La guerra potrà ristagnare a lungo, presa in un batti e ribatti in cui nessuno dei contendenti sembra intenzionato ad arrivare a una trattativa di pace, o soltanto a un “cessate il fuoco”. Il presidente Zelensky, da ultimo, è stato chiaro: l’Ucraina punta a una rinnovata integrità territoriale. Non intenderebbe cedere neppure sulla Crimea, che pure risulta annessa alla Russia ormai dal 2014. Adesso sappiamo che cosa significherebbe “vincere” per Kiev. Non è la pace l’obiettivo, ma una guerra prolungata che si concluda con il ritiro puro e semplice delle truppe russe dal suo territorio.
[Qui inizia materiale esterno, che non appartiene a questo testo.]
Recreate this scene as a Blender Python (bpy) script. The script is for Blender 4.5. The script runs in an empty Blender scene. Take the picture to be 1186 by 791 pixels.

Dall’altro lato, Putin non potrà mai ammettere di essersi imbarcato in un’avventura priva di sbocchi, e seguiterà a combattere, a distruggere rabbiosamente.
Gli Stati Uniti oscillano tra il perseguimento dell’obiettivo minimo di una stanchezza dell’uomo del Cremlino (tenendo conto anche delle sue ingenti perdite) e quello massimo, che consisterebbe in una sua caduta. Per conseguire questo secondo fine, sarebbero disposti ad attendere degli anni – non comprendendo, forse, che Putin non è l’“autocrate” ma l’espressione di un perverso sistema di potere (alla cui costruzione, sotto l’aspetto economico-finanziario, l’Occidente ha contribuito in passato) costituito da una cerchia di circa ventimila persone, tra le quali si potrà comunque trovare un ricambio. La guerra, cioè, potrebbe proseguire – e magari dare il peggio di sé, con il ricorso all’arma atomica tattica – anche con qualcun altro al posto di Putin.
In tutto questo l’Europa paga il prezzo di una guerra in cui è finita di fatto, senza volerlo. Non si possono abbandonare gli ucraini, d’accordo – ma non si dovrebbe nemmeno seguirli in tutte le loro scelte. La questione non è se fornire o no le armi; e non è neppure se continuare o no a comprare il gas di Putin. Si dovrebbe piuttosto indicare una via, un abbozzo di uscita dalla crisi, e a questa subordinare tutti gli aiuti. Esiste – lo si ripete da ogni parte – un rischio concreto di estensione del conflitto, con conseguenze imprevedibili ma comunque tragiche. Sono all’opera, nel teatro ucraino, gruppi nazionalisti estremi – anche di nazionalità bielorussa, a quanto si apprende – che intenderebbero ridisegnare l’intera area provocando la caduta dei due uomini forti, di Mosca e di Minsk. Un aggravamento della guerra, che potrà piacere agli americani, non può piacere agli europei, che fin qui, tuttavia, sono apparsi supini – con l’unica, molto parziale, eccezione della Germania.
Se l’Unione europea una volta di più delude, dovranno essere le “società civili” dei suoi rispettivi Paesi a farsi sentire. Esiste una diffusa opinione pacifista europea che dovrebbe unirsi al di là delle differenze: poco importa, in questo frangente, la distinzione tra quelli che possono dirsi pacifisti “totali”, i quali non vorrebbero inviare nessun’arma offensiva a Kiev, e quelli invece “relativi”, che vorrebbero subordinare l’invio di aiuti, anche militari, all’apertura di una via diplomatica, in cui sia messa in conto, pur di raggiungere lo scopo, una divisione dell’Ucraina. Ciò che accomuna le due posizioni è l’interesse a esercitare una pressione “dal basso” sui vertici europei affinché intraprendano una qualche iniziativa.
In questo senso, sarebbe importante iniziare con una mobilitazione il prossimo 9 maggio, così come indicato dall’editoriale di Michele Mezza. La data “russa” della vittoria contro il nazifascismo nella seconda guerra mondiale non va lasciata all’uomo del Cremlino; va restituita alla storia di quel movimento operaio e popolare di cui è parte, nonostante l’orrore dello stalinismo. E sarebbe l’occasione per cominciare a premere perché l’Europa si smarchi dall’attuale bellicismo statunitense a oltranza.